====== EXERCISE INPUTS ======

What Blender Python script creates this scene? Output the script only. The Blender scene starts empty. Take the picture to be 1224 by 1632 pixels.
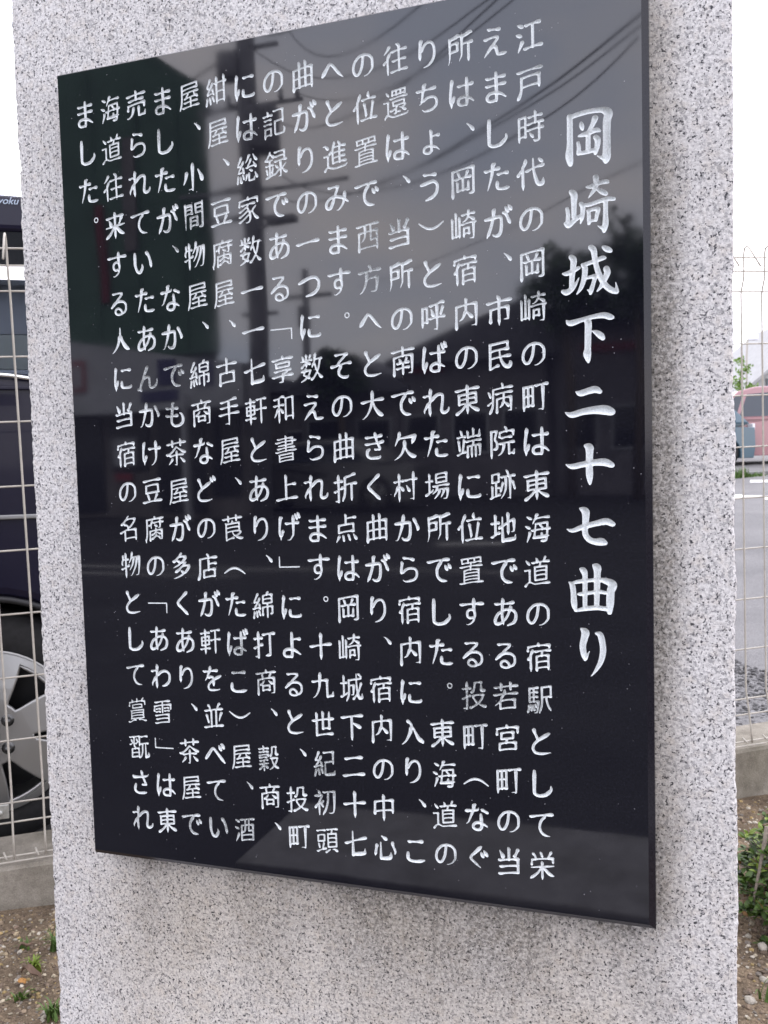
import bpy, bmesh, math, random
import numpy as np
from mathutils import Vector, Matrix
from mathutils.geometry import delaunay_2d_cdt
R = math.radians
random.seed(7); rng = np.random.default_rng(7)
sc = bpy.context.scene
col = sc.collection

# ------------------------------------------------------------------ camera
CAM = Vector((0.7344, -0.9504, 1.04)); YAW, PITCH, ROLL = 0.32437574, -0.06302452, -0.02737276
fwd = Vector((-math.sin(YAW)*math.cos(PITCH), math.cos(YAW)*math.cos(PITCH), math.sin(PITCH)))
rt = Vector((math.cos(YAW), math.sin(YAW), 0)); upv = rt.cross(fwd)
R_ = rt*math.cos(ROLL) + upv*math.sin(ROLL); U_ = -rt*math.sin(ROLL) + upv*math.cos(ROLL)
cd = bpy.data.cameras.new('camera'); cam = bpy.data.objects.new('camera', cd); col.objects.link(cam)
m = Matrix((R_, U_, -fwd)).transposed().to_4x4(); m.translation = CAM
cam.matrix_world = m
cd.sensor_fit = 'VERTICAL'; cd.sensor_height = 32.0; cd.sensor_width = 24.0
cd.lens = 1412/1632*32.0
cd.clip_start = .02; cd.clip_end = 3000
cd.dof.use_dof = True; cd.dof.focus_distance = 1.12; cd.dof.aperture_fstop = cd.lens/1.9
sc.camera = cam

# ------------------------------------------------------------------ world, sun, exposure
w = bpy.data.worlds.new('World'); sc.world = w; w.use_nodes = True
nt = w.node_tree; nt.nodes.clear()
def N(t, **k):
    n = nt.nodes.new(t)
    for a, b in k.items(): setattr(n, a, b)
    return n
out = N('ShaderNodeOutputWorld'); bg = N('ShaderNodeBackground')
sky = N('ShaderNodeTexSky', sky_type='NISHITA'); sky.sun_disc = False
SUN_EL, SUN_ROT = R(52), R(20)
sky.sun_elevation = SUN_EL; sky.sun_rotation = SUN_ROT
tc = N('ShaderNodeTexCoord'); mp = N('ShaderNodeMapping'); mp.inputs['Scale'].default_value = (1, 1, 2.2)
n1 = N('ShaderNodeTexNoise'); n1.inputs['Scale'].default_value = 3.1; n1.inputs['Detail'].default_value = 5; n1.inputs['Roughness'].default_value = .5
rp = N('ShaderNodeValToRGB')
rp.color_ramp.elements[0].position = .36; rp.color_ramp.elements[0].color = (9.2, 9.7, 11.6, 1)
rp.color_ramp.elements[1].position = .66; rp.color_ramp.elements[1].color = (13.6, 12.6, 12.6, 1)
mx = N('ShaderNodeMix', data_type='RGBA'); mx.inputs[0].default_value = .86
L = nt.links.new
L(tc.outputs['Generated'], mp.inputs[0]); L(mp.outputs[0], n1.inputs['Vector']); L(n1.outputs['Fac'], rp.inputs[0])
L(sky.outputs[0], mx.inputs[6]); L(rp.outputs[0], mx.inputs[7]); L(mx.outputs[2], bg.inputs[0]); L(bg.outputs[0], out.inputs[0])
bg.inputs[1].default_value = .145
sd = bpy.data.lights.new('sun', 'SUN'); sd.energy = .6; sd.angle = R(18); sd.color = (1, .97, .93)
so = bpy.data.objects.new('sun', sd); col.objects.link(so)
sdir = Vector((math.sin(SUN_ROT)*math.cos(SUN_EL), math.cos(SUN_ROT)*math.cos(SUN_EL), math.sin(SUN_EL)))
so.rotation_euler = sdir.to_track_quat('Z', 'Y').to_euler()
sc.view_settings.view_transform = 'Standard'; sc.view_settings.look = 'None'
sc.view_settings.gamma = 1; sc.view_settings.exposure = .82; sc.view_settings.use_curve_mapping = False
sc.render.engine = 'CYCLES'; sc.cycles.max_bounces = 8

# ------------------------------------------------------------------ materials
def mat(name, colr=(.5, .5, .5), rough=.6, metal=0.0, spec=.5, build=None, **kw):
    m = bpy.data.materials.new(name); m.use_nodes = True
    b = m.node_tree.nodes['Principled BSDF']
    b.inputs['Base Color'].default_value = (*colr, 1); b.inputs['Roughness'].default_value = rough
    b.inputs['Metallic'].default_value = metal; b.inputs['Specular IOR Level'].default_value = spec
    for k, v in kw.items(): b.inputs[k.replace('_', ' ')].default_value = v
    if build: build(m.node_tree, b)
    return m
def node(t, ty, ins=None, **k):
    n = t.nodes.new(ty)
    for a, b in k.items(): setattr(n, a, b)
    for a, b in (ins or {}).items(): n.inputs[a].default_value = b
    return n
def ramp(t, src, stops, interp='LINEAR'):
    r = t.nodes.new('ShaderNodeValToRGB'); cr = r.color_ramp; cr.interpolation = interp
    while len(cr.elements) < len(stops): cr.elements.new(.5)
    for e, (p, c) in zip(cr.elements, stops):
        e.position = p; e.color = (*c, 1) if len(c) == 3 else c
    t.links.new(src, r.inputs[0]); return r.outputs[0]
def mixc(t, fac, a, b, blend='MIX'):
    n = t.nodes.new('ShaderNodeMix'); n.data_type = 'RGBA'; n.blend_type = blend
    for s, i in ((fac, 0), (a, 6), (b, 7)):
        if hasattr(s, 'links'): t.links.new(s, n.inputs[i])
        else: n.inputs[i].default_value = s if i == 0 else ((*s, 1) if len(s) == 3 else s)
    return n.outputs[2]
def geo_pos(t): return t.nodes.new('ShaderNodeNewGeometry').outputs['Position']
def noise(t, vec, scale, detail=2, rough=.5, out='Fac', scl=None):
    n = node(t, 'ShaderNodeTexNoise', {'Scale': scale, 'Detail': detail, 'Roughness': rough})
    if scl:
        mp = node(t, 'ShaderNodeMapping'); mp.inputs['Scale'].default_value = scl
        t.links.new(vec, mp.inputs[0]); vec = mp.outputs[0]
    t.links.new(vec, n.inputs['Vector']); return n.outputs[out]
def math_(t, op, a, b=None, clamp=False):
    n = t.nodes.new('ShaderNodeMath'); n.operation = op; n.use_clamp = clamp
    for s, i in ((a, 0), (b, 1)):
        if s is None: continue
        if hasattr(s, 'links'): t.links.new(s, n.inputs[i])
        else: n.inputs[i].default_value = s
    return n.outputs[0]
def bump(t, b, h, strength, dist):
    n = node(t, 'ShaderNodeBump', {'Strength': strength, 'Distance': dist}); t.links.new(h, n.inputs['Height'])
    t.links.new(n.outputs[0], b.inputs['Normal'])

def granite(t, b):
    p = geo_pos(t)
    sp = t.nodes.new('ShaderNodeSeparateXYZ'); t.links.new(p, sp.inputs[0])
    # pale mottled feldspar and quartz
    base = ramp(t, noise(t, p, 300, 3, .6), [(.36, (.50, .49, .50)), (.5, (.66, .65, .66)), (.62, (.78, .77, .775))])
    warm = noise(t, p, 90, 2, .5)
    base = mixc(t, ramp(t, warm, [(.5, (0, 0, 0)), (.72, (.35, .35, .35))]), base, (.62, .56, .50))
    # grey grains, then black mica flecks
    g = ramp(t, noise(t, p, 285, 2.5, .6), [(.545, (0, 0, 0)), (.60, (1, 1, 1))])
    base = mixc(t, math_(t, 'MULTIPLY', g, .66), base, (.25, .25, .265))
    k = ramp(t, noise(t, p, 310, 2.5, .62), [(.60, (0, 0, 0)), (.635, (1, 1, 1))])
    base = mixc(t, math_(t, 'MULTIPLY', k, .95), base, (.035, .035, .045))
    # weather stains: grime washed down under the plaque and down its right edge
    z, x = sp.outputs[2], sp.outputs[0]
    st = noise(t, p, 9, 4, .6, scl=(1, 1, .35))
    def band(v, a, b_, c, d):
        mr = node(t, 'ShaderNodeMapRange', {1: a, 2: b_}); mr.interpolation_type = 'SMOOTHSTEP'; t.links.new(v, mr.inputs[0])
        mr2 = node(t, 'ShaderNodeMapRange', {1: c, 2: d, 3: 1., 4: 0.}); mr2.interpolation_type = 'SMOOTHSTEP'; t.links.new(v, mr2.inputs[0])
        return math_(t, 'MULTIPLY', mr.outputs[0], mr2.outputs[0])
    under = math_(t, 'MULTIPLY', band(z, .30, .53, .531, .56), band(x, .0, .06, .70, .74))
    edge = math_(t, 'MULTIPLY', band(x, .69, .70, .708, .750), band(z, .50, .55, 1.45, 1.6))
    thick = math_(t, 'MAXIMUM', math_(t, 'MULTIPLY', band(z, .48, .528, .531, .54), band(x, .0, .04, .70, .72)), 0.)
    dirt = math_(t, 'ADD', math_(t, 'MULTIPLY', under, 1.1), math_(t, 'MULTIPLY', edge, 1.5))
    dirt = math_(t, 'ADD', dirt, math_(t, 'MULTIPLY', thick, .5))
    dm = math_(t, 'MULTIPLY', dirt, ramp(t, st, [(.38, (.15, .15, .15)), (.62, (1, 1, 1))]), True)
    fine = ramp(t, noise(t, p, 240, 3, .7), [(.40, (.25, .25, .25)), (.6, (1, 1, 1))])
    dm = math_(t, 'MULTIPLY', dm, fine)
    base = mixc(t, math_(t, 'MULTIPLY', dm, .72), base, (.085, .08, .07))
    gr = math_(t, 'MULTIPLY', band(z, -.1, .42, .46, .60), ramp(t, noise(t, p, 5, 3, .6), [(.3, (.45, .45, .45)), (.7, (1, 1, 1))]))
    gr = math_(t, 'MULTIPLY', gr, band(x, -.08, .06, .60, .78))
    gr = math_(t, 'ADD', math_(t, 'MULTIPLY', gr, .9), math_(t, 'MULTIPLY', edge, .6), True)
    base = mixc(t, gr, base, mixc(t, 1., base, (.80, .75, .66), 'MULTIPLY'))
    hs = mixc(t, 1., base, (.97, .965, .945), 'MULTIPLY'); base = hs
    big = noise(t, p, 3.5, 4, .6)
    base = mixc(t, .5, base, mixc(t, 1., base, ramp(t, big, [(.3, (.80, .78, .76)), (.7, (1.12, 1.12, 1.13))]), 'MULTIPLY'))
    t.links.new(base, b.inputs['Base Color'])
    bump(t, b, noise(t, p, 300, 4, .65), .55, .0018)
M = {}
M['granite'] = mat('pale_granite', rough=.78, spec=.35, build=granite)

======
====== EXERCISE INPUTS ======

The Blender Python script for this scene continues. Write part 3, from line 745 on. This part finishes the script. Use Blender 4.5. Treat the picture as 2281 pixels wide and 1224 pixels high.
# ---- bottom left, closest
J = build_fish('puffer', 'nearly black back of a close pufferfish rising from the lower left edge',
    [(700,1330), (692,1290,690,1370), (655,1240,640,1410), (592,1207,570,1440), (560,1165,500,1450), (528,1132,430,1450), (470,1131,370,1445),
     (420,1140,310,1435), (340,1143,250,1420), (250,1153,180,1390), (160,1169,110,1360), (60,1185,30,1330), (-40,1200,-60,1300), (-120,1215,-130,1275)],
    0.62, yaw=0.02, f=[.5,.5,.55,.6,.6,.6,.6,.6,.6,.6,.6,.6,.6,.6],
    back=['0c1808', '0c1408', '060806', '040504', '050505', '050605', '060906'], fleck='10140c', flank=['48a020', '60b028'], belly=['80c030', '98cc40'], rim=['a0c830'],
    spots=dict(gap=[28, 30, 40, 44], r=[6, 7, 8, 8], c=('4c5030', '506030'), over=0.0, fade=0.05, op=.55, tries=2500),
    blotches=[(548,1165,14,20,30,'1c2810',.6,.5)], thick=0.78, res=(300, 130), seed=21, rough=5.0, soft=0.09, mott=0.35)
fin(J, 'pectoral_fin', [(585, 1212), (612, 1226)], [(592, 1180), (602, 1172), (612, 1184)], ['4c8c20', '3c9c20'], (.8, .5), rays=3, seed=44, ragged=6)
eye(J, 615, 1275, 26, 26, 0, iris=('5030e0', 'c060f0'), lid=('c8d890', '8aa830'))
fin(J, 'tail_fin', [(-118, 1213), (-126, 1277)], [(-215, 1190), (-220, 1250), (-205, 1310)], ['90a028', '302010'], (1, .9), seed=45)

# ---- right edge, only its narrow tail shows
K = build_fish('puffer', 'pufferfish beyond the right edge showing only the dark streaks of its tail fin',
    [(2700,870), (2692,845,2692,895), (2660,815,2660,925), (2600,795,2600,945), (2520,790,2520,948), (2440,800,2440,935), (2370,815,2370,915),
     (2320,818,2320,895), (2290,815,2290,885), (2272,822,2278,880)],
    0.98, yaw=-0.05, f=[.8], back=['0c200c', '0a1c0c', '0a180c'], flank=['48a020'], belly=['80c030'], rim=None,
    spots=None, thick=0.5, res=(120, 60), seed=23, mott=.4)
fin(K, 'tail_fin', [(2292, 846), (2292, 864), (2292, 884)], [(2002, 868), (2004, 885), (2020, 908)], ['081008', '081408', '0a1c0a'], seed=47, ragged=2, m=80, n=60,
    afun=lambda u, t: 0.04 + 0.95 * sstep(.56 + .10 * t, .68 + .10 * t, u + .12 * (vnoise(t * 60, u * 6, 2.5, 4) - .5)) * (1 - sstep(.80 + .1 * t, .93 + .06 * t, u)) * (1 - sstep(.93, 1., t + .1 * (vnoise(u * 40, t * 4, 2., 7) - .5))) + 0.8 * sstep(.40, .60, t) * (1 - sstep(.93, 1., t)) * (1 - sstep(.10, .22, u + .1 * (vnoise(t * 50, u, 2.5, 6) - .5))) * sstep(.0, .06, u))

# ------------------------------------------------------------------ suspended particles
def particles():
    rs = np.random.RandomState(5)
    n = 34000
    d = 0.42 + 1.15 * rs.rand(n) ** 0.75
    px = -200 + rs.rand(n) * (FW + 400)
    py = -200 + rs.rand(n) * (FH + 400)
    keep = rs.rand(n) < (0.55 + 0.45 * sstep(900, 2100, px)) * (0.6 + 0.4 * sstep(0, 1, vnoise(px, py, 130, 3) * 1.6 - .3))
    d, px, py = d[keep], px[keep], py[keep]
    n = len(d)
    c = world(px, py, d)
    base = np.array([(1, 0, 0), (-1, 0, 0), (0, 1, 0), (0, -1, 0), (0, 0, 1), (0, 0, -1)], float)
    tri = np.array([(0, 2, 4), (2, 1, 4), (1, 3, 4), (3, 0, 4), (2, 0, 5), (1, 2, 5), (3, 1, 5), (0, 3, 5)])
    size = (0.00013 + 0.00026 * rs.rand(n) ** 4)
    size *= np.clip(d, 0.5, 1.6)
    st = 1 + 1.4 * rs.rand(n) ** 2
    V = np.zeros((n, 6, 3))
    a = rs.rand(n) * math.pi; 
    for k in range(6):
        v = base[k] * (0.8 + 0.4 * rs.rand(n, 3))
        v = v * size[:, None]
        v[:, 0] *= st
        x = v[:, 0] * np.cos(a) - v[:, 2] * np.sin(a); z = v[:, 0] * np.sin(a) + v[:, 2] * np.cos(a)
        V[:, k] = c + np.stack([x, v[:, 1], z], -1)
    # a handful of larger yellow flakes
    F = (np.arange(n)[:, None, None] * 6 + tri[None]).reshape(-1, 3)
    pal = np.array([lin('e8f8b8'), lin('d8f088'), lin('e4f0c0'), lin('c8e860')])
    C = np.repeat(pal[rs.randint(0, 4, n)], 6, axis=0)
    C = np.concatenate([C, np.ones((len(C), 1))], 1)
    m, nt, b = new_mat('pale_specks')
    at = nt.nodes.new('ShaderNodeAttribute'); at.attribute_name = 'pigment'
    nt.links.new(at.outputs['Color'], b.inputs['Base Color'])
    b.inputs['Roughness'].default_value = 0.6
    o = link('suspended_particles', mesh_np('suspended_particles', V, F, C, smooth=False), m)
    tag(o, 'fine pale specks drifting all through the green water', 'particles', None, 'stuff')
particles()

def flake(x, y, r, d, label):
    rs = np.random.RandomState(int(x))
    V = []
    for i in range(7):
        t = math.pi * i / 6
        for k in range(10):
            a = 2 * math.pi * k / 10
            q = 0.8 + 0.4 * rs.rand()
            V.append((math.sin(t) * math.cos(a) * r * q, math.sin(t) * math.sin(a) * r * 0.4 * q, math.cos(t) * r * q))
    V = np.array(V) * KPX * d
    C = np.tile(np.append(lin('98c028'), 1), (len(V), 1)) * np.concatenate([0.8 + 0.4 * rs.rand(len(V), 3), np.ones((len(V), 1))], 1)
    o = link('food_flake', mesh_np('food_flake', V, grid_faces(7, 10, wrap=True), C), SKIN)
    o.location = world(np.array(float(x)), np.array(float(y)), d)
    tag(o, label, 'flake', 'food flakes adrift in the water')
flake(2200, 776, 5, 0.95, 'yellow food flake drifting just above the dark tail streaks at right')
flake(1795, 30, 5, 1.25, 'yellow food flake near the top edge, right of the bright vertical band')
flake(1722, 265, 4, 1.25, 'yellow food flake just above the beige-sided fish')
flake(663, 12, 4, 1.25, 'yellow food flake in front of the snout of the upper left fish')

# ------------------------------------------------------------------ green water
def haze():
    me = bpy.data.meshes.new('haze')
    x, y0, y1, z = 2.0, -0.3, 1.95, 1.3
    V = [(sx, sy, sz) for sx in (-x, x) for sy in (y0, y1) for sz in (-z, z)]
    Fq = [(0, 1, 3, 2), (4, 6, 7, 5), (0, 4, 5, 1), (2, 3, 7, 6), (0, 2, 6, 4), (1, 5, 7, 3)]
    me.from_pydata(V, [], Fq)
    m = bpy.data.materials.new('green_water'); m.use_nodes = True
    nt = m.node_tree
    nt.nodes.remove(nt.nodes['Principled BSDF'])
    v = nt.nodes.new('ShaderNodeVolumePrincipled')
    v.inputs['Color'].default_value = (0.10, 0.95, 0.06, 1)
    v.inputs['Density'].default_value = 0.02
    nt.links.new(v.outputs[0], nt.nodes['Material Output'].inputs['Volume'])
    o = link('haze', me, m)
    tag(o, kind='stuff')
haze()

======
====== EXERCISE INPUTS ======

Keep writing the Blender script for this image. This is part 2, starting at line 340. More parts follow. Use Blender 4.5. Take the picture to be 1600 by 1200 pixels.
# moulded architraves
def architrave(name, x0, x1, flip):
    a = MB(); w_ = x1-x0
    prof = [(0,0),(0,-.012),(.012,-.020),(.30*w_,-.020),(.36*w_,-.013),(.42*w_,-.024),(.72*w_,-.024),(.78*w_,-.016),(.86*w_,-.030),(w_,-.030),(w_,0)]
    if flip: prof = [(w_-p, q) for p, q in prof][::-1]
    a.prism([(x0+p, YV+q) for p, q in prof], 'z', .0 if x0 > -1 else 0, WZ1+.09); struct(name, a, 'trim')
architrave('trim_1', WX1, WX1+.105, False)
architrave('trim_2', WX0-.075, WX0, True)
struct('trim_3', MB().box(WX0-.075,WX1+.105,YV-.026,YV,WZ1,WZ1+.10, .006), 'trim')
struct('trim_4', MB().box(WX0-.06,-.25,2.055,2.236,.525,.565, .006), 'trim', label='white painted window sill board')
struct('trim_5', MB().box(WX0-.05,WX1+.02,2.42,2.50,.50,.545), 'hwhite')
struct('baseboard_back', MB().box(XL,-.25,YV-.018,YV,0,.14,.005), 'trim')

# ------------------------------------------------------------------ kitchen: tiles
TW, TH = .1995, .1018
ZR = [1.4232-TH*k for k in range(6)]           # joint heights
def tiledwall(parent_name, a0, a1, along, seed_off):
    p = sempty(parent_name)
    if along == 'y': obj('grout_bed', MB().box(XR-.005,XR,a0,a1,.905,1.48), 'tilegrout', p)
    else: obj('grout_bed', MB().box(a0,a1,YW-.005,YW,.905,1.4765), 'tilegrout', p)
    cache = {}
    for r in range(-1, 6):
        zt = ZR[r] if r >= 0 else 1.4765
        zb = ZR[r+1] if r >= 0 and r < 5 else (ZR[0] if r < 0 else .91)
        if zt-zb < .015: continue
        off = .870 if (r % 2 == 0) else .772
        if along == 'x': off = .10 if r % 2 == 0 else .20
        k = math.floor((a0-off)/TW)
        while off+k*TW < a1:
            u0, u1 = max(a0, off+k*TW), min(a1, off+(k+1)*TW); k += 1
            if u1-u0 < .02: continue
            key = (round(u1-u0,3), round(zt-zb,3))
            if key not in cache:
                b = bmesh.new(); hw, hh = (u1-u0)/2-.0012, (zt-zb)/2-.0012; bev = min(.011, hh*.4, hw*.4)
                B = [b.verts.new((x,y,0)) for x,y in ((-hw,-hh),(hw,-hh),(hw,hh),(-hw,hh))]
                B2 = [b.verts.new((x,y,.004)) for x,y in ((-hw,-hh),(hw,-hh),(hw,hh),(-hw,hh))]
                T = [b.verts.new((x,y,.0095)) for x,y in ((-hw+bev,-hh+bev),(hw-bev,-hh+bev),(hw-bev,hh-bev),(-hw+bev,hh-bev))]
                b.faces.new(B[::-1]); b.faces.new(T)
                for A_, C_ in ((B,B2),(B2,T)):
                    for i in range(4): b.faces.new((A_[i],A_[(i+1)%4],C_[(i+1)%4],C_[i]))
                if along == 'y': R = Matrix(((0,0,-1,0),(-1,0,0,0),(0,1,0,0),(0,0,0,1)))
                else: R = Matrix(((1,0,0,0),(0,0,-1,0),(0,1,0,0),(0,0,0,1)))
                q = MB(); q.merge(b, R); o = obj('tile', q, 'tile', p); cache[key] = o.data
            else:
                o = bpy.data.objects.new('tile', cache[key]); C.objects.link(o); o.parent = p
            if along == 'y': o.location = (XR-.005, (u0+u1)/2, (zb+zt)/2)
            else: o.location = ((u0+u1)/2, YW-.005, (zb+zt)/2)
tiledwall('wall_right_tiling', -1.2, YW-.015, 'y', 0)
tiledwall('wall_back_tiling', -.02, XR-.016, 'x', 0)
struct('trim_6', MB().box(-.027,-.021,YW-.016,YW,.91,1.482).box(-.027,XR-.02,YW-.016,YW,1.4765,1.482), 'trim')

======

» TASK GOAL:
Set down exactly the lines above, from the line containing "What Blender Python" through the line containing "col = sc.collection". Skip the pictures.

» THE RESULT:
What Blender Python script creates this scene? Output the script only. The Blender scene starts empty. Take the picture to be 1224 by 1632 pixels.
import bpy, bmesh, math, random
import numpy as np
from mathutils import Vector, Matrix
from mathutils.geometry import delaunay_2d_cdt
R = math.radians
random.seed(7); rng = np.random.default_rng(7)
sc = bpy.context.scene
col = sc.collection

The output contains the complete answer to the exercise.